(Scene modeling code data)
-*-

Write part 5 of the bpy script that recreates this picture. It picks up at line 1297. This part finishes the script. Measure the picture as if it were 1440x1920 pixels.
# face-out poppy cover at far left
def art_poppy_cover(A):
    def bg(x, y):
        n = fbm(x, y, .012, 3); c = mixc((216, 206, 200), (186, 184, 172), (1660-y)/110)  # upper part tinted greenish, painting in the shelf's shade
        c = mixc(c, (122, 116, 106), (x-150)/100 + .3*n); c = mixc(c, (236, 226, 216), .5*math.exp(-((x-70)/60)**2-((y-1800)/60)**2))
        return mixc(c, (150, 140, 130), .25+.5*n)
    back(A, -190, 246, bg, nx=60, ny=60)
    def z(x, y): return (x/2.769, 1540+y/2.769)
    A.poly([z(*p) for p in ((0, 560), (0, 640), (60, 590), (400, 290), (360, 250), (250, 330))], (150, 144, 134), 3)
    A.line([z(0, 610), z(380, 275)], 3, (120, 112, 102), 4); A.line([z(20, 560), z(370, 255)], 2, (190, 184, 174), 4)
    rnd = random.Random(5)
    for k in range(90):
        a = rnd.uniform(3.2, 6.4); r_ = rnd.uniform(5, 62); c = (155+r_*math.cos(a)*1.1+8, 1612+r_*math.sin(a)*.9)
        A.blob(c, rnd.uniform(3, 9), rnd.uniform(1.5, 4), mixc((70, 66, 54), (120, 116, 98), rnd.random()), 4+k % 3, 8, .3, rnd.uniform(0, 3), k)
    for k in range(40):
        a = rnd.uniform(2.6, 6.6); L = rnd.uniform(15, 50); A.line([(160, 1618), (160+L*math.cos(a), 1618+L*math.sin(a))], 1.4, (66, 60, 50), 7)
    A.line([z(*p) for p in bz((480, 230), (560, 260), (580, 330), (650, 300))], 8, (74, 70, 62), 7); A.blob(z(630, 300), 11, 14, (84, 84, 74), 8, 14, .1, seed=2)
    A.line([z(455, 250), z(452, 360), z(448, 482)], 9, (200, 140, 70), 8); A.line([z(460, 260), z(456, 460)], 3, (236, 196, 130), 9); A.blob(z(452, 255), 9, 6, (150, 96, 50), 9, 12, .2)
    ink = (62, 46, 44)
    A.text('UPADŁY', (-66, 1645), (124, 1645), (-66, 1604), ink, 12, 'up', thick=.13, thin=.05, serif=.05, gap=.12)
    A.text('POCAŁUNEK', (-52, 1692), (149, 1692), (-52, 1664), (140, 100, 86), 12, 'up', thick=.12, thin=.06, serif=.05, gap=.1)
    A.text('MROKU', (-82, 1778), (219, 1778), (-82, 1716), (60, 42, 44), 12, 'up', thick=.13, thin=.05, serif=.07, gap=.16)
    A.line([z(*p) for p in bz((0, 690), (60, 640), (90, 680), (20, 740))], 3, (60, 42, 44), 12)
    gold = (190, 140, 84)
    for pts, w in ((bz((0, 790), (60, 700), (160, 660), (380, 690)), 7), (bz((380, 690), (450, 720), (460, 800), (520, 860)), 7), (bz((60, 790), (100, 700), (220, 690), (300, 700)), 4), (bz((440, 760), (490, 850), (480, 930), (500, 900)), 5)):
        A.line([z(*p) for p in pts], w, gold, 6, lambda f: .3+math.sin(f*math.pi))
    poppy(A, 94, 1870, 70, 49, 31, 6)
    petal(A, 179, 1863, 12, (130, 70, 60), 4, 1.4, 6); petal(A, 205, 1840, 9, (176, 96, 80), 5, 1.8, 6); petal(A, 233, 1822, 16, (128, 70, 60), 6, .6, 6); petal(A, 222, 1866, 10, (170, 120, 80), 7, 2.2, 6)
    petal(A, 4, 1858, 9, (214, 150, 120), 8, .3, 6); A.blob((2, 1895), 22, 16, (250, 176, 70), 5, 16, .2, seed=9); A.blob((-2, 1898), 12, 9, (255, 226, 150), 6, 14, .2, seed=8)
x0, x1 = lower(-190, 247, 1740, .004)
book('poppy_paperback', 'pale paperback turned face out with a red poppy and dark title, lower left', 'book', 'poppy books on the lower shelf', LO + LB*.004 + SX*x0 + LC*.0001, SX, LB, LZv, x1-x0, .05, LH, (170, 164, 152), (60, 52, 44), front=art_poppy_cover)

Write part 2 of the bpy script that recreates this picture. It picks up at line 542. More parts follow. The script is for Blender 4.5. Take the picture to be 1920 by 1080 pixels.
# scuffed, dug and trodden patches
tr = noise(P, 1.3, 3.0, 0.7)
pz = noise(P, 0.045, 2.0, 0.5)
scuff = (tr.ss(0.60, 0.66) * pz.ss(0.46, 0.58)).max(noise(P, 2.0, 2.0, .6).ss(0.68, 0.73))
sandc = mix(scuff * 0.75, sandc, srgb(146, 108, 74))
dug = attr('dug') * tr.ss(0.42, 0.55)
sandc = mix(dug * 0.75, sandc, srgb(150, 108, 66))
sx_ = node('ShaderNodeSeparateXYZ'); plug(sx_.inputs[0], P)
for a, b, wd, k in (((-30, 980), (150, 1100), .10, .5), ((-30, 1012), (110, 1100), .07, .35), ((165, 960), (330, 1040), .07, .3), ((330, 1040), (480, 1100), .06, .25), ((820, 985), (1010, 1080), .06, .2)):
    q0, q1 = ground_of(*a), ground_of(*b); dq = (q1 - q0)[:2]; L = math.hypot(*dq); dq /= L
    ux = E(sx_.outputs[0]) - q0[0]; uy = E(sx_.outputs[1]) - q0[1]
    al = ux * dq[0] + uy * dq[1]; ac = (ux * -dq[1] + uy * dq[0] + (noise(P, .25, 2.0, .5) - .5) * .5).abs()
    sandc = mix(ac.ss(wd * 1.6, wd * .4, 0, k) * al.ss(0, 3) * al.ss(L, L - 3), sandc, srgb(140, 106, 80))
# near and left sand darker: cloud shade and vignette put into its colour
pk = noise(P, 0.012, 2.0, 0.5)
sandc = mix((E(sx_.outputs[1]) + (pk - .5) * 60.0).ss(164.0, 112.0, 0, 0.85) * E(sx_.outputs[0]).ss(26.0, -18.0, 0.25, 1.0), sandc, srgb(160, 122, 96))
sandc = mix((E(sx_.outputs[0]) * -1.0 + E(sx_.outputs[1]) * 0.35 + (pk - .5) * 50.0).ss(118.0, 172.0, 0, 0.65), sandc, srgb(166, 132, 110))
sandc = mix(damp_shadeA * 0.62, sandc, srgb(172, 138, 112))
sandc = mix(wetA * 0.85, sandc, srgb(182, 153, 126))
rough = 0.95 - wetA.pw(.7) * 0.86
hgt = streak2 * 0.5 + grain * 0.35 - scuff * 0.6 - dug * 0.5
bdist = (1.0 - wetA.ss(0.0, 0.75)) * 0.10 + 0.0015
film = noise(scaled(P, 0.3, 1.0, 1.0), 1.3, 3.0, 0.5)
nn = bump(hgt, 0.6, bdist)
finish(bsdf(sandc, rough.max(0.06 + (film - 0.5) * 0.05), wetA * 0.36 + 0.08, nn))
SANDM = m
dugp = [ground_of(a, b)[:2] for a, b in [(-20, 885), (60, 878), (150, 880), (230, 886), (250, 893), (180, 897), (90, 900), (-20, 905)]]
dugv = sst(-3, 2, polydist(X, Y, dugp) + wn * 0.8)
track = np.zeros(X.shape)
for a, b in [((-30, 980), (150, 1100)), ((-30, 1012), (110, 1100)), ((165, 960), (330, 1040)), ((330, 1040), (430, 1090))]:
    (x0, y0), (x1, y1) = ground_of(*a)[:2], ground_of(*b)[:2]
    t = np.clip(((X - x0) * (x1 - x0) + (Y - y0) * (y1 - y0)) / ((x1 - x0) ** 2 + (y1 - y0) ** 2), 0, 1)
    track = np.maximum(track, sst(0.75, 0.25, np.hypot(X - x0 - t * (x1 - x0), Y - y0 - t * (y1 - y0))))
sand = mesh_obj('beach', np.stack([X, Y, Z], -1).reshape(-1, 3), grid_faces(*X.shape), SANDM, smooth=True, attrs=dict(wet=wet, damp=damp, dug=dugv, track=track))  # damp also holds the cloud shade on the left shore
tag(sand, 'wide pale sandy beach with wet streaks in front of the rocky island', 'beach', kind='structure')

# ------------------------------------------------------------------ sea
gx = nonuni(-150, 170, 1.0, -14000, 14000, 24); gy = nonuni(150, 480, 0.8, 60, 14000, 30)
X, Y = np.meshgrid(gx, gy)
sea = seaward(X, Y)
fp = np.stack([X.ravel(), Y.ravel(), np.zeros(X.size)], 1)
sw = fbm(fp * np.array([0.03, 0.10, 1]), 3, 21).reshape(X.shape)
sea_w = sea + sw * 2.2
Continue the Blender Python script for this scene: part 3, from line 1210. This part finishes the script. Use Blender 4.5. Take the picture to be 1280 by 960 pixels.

-*-

■ THE EXERCISE
Look above for lines with the word "picks" and copy them all.

■ REPLY
Write part 5 of the bpy script that recreates this picture. It picks up at line 1297. This part finishes the script. Measure the picture as if it were 1440x1920 pixels.
Write part 2 of the bpy script that recreates this picture. It picks up at line 542. More parts follow. The script is for Blender 4.5. Take the picture to be 1920 by 1080 pixels.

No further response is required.